* **Data extract**

***

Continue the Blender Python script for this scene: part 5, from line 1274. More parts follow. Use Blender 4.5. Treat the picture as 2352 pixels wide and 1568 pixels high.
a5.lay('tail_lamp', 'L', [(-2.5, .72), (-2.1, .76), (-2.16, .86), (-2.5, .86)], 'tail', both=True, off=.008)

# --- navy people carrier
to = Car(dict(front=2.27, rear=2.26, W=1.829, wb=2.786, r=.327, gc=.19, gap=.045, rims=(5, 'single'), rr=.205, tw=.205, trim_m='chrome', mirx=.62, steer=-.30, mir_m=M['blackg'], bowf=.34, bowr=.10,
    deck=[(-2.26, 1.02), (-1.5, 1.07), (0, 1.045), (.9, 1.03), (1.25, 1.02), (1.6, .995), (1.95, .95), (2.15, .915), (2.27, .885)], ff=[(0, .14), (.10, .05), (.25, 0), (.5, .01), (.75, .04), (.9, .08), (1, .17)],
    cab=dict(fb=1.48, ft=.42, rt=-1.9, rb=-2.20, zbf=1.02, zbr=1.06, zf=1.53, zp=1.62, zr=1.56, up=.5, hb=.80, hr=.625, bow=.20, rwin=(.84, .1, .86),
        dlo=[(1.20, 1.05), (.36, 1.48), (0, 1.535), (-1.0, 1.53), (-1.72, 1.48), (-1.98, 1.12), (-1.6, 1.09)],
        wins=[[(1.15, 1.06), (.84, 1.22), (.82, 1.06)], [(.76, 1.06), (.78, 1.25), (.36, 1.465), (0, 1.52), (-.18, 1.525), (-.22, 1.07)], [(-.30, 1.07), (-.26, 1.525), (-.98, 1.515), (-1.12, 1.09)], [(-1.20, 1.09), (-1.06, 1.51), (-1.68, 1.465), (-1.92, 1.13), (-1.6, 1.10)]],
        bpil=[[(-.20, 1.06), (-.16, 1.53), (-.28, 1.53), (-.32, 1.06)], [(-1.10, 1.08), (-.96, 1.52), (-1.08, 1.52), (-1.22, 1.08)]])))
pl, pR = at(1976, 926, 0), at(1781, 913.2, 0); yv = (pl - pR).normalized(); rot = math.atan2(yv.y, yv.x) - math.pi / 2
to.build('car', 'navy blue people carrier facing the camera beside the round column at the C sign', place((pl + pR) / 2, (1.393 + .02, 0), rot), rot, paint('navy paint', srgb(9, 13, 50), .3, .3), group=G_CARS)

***

* **Objective**
Would you copy out each line exactly as written?

* **Reply to the exercise**
Continue the Blender Python script for this scene: part 5, from line 1274. More parts follow. Use Blender 4.5. Treat the picture as 2352 pixels wide and 1568 pixels high.
a5.lay('tail_lamp', 'L', [(-2.5, .72), (-2.1, .76), (-2.16, .86), (-2.5, .86)], 'tail', both=True, off=.008)

# --- navy people carrier
to = Car(dict(front=2.27, rear=2.26, W=1.829, wb=2.786, r=.327, gc=.19, gap=.045, rims=(5, 'single'), rr=.205, tw=.205, trim_m='chrome', mirx=.62, steer=-.30, mir_m=M['blackg'], bowf=.34, bowr=.10,
    deck=[(-2.26, 1.02), (-1.5, 1.07), (0, 1.045), (.9, 1.03), (1.25, 1.02), (1.6, .995), (1.95, .95), (2.15, .915), (2.27, .885)], ff=[(0, .14), (.10, .05), (.25, 0), (.5, .01), (.75, .04), (.9, .08), (1, .17)],
    cab=dict(fb=1.48, ft=.42, rt=-1.9, rb=-2.20, zbf=1.02, zbr=1.06, zf=1.53, zp=1.62, zr=1.56, up=.5, hb=.80, hr=.625, bow=.20, rwin=(.84, .1, .86),
        dlo=[(1.20, 1.05), (.36, 1.48), (0, 1.535), (-1.0, 1.53), (-1.72, 1.48), (-1.98, 1.12), (-1.6, 1.09)],
        wins=[[(1.15, 1.06), (.84, 1.22), (.82, 1.06)], [(.76, 1.06), (.78, 1.25), (.36, 1.465), (0, 1.52), (-.18, 1.525), (-.22, 1.07)], [(-.30, 1.07), (-.26, 1.525), (-.98, 1.515), (-1.12, 1.09)], [(-1.20, 1.09), (-1.06, 1.51), (-1.68, 1.465), (-1.92, 1.13), (-1.6, 1.10)]],
        bpil=[[(-.20, 1.06), (-.16, 1.53), (-.28, 1.53), (-.32, 1.06)], [(-1.10, 1.08), (-.96, 1.52), (-1.08, 1.52), (-1.22, 1.08)]])))
pl, pR = at(1976, 926, 0), at(1781, 913.2, 0); yv = (pl - pR).normalized(); rot = math.atan2(yv.y, yv.x) - math.pi / 2
to.build('car', 'navy blue people carrier facing the camera beside the round column at the C sign', place((pl + pR) / 2, (1.393 + .02, 0), rot), rot, paint('navy paint', srgb(9, 13, 50), .3, .3), group=G_CARS)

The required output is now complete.